_Task brief_: Look for the line containing "Write the bpy" and the line containing "S.camera = co" in the entries below. Copy those two and all lines between them exactly, leaving out pictures.

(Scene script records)
## start

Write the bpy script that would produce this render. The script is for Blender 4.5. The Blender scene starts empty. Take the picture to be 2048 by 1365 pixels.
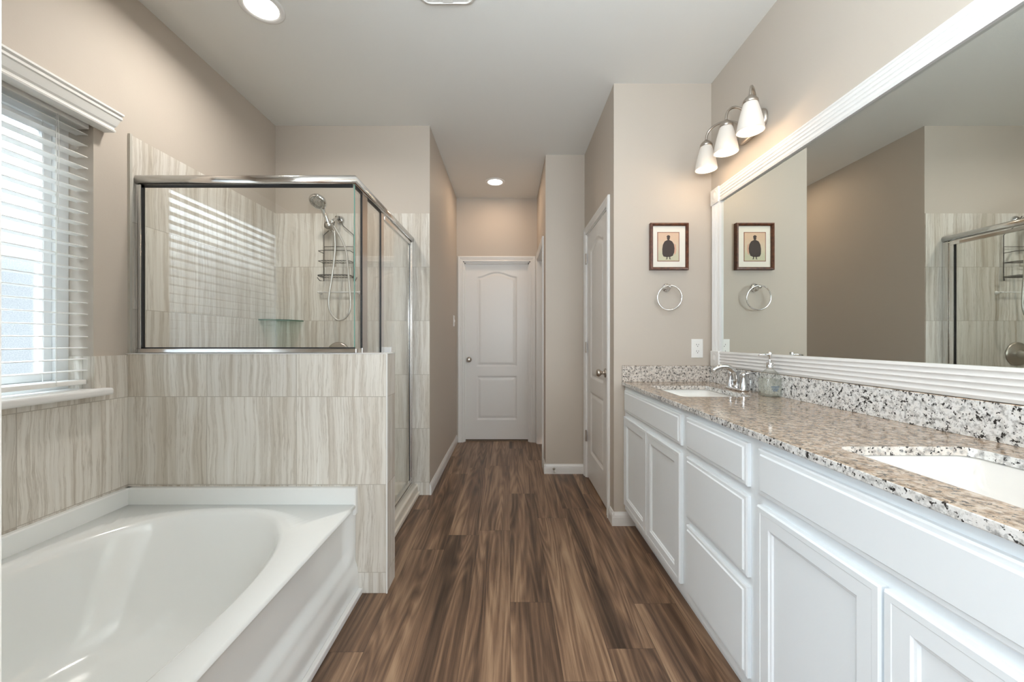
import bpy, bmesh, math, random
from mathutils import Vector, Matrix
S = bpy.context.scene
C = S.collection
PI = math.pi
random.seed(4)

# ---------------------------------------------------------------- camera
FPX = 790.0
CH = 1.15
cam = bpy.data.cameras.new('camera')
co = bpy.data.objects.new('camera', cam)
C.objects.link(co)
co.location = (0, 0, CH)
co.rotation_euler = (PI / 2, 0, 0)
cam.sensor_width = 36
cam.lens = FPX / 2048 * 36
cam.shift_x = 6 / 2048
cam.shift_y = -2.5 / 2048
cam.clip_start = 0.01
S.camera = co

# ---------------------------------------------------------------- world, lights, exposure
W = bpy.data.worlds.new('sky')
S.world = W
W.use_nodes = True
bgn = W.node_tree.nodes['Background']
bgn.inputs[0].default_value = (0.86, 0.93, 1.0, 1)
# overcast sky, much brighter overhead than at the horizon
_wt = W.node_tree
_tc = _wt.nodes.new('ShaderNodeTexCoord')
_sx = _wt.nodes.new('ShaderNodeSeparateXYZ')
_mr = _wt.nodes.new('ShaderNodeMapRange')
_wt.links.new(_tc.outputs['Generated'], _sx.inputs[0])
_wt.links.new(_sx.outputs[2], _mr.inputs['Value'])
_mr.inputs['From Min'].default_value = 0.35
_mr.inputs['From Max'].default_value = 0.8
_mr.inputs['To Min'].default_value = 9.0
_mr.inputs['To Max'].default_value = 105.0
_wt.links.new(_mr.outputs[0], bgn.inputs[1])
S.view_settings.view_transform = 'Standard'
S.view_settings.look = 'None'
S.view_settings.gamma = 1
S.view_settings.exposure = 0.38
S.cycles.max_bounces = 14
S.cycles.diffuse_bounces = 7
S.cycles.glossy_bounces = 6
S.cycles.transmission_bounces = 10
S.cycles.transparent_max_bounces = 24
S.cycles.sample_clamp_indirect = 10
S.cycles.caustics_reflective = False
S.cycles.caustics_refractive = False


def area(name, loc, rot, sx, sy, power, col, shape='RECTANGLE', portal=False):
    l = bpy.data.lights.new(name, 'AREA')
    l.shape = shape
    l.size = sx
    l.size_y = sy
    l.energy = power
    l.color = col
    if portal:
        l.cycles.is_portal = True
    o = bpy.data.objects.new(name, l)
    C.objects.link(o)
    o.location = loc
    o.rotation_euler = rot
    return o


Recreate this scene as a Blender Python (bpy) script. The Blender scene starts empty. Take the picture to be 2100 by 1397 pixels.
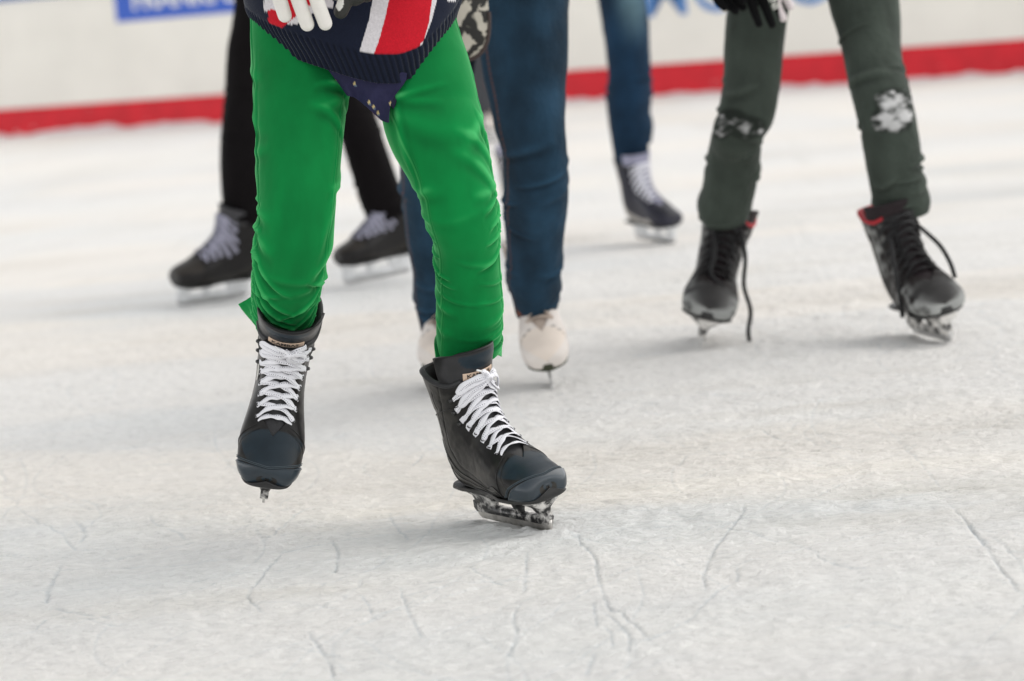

## end
## start

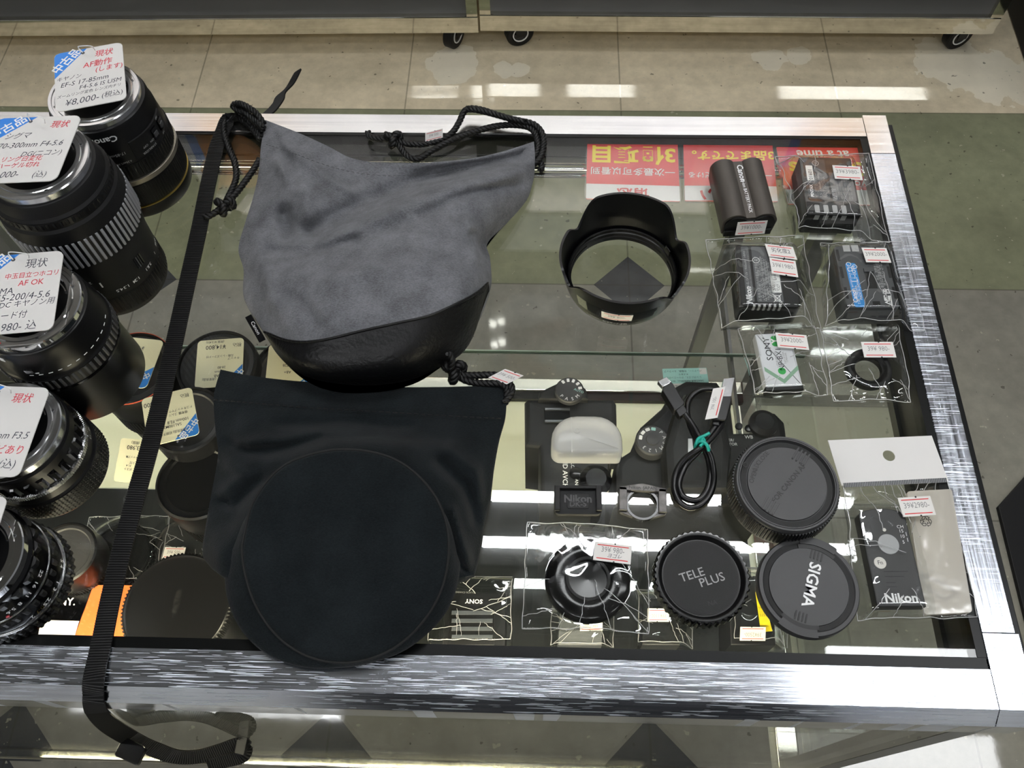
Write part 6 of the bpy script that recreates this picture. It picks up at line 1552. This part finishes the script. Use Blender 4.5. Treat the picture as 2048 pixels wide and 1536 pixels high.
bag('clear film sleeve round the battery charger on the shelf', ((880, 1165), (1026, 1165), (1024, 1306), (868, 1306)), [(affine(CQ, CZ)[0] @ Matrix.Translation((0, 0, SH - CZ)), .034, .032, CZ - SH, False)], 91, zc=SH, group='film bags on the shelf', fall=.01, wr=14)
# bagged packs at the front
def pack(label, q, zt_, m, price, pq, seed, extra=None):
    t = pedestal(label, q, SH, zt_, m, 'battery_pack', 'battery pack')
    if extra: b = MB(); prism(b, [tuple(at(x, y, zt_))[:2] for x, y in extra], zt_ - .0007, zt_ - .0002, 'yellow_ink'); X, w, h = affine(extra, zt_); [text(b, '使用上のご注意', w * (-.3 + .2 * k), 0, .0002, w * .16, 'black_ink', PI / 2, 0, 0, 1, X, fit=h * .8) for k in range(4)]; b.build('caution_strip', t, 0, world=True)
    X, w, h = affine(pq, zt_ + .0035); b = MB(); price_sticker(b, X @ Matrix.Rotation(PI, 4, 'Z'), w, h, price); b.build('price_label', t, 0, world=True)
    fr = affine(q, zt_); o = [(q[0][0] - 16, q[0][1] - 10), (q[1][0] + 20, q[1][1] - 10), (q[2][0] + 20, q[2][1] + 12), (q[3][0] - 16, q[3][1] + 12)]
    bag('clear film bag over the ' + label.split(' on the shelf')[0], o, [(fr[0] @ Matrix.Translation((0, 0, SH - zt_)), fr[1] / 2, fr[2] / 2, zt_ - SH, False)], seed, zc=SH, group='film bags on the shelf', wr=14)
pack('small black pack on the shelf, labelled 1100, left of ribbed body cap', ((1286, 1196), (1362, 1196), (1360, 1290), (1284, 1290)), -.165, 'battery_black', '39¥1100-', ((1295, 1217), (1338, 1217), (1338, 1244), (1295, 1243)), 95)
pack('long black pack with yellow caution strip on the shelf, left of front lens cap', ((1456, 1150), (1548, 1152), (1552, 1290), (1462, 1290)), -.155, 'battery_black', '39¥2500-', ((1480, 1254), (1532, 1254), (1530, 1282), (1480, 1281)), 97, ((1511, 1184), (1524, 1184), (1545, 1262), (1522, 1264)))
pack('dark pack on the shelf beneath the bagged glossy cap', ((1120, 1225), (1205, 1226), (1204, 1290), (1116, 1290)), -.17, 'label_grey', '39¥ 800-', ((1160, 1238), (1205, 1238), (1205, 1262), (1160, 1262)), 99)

## end

_Response to the exercise_:
Write the bpy script that would produce this render. The script is for Blender 4.5. The Blender scene starts empty. Take the picture to be 2048 by 1365 pixels.
import bpy, bmesh, math, random
from mathutils import Vector, Matrix
S = bpy.context.scene
C = S.collection
PI = math.pi
random.seed(4)

# ---------------------------------------------------------------- camera
FPX = 790.0
CH = 1.15
cam = bpy.data.cameras.new('camera')
co = bpy.data.objects.new('camera', cam)
C.objects.link(co)
co.location = (0, 0, CH)
co.rotation_euler = (PI / 2, 0, 0)
cam.sensor_width = 36
cam.lens = FPX / 2048 * 36
cam.shift_x = 6 / 2048
cam.shift_y = -2.5 / 2048
cam.clip_start = 0.01
S.camera = co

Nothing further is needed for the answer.